If the quadratic equation can be used to determine when a function equals zero, is there a modified quadratic equation that can determine when a function equals another constant?

Any time you want to find for what value of `x` a function is equal to a constant, you just set the function equal to that constant and solve for `x`. Quadratic functions are no different. The quadratic equation is derived by setting a quadratic function equal to zero and solving for `x`.

We can follow the original derivation but set the function to the desired constant instead of `0`. Lets call that constant `q`. The original derivation of the quadratic formula can be found here.

We will start by setting the general quadratic function equal to `q`.

`ax^2 +bx+c = q`

Move `c` to the right hand side.

`ax^2+bx=q-c`

Now we divide by `a`.

`x^2 + b/ax = (q-c)/a`

At this point we need to complete the square. Here is an explanation of what that means. We add `b^2/(4a^2)` to each side in order to complete the sqare.

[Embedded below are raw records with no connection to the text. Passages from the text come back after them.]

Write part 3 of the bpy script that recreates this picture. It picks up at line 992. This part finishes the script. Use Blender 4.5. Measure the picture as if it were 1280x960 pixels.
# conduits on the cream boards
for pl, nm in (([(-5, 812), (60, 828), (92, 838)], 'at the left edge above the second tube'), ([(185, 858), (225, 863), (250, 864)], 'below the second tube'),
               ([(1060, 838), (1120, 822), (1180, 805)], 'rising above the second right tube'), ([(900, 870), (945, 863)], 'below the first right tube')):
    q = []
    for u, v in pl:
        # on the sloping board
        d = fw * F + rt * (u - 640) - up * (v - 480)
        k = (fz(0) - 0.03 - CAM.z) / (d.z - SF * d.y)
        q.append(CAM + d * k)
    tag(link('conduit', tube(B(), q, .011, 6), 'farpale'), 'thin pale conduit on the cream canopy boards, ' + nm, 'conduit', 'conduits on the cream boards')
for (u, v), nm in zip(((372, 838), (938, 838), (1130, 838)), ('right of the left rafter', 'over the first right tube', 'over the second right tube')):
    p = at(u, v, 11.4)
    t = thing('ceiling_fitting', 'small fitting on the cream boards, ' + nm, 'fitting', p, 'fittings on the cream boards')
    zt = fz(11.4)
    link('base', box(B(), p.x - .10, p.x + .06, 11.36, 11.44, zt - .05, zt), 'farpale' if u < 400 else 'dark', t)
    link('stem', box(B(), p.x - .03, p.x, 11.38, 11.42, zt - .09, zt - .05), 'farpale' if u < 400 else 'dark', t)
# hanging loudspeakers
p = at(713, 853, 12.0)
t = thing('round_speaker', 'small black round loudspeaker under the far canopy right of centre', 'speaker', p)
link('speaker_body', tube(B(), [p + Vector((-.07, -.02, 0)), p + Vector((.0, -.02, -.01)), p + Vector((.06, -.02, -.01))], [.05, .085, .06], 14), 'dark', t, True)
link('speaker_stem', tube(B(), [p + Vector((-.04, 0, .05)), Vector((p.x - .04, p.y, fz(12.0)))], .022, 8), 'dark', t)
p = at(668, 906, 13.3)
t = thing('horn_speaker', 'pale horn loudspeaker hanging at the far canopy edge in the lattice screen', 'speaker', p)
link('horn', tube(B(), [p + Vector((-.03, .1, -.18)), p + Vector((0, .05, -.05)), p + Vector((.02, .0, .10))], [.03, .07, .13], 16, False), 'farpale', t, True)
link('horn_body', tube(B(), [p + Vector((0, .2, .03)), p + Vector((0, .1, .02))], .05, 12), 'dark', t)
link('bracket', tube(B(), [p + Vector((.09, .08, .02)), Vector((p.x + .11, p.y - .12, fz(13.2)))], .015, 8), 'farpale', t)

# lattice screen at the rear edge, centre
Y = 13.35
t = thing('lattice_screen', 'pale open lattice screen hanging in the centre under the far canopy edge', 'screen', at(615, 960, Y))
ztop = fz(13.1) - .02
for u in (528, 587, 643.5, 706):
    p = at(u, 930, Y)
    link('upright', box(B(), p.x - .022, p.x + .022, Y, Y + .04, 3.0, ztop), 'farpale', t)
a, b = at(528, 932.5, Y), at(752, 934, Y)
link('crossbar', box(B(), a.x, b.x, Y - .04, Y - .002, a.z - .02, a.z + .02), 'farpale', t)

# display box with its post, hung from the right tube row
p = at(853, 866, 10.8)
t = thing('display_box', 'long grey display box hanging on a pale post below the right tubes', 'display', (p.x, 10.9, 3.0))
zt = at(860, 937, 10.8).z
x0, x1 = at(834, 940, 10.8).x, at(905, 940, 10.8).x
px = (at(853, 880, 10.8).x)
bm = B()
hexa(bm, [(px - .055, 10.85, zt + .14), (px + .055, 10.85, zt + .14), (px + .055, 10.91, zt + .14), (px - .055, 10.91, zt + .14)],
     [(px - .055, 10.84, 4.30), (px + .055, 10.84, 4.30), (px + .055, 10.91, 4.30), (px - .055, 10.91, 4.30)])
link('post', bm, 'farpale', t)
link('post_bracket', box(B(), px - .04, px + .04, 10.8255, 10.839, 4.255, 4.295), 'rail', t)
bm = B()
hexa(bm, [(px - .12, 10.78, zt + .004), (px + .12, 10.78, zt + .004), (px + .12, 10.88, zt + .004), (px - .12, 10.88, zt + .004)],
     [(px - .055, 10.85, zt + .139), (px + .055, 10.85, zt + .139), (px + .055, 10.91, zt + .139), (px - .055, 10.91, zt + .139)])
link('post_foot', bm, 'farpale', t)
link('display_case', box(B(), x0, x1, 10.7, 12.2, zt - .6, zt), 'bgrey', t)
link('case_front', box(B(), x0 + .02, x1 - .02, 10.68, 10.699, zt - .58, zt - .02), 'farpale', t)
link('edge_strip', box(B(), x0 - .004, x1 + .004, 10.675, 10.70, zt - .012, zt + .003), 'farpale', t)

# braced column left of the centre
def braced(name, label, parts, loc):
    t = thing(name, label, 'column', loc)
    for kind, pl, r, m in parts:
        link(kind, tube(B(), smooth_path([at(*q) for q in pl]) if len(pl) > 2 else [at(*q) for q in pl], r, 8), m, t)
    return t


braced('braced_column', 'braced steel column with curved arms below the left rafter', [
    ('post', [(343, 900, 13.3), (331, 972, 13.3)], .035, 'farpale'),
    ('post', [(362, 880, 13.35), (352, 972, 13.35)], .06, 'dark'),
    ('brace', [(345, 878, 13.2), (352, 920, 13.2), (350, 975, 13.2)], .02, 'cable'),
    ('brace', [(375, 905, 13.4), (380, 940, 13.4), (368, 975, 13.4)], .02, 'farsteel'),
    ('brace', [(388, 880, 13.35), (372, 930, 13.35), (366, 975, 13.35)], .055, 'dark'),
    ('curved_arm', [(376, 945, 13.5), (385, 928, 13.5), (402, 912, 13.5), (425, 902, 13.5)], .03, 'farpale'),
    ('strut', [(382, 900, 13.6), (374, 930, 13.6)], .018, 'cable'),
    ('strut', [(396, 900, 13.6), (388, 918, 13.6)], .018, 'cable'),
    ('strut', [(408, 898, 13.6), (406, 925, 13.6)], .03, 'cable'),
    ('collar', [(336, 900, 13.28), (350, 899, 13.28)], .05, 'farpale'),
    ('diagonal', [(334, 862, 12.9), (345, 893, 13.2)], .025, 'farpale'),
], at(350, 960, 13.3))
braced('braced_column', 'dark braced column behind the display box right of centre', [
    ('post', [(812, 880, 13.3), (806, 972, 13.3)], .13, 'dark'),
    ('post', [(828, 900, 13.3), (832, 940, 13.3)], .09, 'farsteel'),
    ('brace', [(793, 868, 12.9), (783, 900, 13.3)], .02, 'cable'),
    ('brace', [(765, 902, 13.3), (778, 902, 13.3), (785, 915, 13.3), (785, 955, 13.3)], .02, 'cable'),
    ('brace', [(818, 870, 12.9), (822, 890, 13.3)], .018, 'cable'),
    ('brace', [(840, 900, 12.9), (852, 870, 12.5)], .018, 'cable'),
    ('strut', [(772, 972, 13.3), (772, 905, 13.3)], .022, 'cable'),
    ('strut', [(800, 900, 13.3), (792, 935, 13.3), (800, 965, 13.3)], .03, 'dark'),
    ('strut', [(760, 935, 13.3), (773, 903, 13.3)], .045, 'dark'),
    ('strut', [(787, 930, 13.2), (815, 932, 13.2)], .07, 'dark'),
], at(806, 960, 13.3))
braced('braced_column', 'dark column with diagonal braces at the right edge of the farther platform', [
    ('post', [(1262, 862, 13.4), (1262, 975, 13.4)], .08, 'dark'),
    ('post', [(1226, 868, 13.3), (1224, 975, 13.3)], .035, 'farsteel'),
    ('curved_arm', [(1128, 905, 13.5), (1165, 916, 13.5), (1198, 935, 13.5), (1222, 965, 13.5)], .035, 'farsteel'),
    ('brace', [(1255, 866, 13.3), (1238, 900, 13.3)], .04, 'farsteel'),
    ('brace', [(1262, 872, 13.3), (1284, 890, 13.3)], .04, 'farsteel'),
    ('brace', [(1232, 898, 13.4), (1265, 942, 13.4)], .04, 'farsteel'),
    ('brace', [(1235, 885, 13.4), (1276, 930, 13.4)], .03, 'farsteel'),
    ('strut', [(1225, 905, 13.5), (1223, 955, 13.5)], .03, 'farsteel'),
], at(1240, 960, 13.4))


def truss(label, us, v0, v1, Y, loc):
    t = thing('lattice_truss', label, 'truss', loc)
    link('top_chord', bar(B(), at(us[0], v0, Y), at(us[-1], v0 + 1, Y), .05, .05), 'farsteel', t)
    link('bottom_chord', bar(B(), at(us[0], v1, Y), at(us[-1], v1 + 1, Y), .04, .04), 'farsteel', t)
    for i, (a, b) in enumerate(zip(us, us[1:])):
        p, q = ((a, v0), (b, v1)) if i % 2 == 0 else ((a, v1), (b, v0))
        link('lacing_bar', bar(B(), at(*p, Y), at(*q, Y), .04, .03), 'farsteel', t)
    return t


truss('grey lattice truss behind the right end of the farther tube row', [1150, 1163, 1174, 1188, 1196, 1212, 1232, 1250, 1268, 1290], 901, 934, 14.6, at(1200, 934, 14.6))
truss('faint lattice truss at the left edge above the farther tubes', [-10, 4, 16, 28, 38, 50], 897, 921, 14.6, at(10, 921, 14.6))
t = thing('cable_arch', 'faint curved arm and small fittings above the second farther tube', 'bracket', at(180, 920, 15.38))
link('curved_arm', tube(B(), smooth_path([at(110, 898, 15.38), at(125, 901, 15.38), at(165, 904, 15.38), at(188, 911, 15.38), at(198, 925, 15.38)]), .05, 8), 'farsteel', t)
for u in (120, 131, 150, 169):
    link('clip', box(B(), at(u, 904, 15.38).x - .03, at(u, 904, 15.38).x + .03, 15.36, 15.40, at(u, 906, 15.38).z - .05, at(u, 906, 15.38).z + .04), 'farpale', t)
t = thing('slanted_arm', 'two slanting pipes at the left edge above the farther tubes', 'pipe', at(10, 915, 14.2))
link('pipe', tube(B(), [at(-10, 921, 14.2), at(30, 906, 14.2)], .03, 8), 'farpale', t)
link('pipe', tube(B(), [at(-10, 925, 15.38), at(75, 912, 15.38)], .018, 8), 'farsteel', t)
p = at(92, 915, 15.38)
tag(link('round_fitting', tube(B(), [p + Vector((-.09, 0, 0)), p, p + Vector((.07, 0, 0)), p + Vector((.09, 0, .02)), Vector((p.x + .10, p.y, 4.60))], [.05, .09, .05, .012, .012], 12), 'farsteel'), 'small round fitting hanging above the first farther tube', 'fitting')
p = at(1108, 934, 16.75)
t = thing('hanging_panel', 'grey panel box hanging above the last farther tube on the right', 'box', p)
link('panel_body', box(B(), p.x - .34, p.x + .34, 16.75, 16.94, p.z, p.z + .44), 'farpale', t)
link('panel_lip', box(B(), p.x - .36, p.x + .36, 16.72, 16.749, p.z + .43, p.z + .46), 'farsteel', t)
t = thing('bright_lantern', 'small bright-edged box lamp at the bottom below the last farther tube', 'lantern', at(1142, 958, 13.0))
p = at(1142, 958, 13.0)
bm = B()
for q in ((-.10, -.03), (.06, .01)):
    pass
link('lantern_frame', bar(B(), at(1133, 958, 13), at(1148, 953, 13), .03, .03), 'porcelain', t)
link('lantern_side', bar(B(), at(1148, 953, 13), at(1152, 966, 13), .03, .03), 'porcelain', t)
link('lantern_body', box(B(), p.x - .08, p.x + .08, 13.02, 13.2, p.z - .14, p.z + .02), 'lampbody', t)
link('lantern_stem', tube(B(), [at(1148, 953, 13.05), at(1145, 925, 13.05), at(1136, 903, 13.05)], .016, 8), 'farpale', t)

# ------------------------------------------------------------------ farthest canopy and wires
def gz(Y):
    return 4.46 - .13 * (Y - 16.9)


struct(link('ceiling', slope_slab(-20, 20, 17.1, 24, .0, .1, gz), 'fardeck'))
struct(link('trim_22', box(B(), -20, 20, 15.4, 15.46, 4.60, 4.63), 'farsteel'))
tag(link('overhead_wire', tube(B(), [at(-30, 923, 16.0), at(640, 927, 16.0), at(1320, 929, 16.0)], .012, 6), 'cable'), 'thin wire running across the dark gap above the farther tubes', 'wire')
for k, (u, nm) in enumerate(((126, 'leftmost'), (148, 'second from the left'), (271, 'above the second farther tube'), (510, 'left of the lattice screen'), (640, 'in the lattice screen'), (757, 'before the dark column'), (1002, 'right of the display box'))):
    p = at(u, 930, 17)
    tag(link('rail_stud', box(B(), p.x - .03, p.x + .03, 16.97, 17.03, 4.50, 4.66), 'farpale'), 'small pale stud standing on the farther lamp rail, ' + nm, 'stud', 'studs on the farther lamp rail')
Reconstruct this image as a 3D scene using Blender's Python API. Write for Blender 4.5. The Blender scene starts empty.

`x^2 +b/ax +b^2/(4a^2) = (q-c)/a +b^2/(4a^2)`

Now the left hand side is in a form that can be simplified into a "neat" square.

`(x + b/(2a))^2=(q-c)/a+b^2/(4a^2)`

At this point we want a common denominator on the right hand side in order to combine both fractions together. Multiply the first fraction by `(4a)/(4a)`.

`(x + b/(2a))^2=(4a(q-c))/(4a^2)+b^2/(4a^2)=(b^2 +4a(q-c))/(4a^2)`

I rearranged the right hand side a little bit in order to make it look more like the original quadratic equation. We can now take the square root of both sides.

`x + b/(2a)=+-sqrt((b^2 +4a(q-c))/(4a^2))=+-sqrt(b^2 +4a(q-c))/(2a)`

Lastly, move the constant term from the left to the right by subtracting from both sides.

`x = (-b+-sqrt(b^2 +4a(q-c)))/(2a)`

There you have it, the only difference from the original quadratic formula is that the `-c` becomes `q-c`. If you set `q` equal to `0`, you get the original quadratic formula.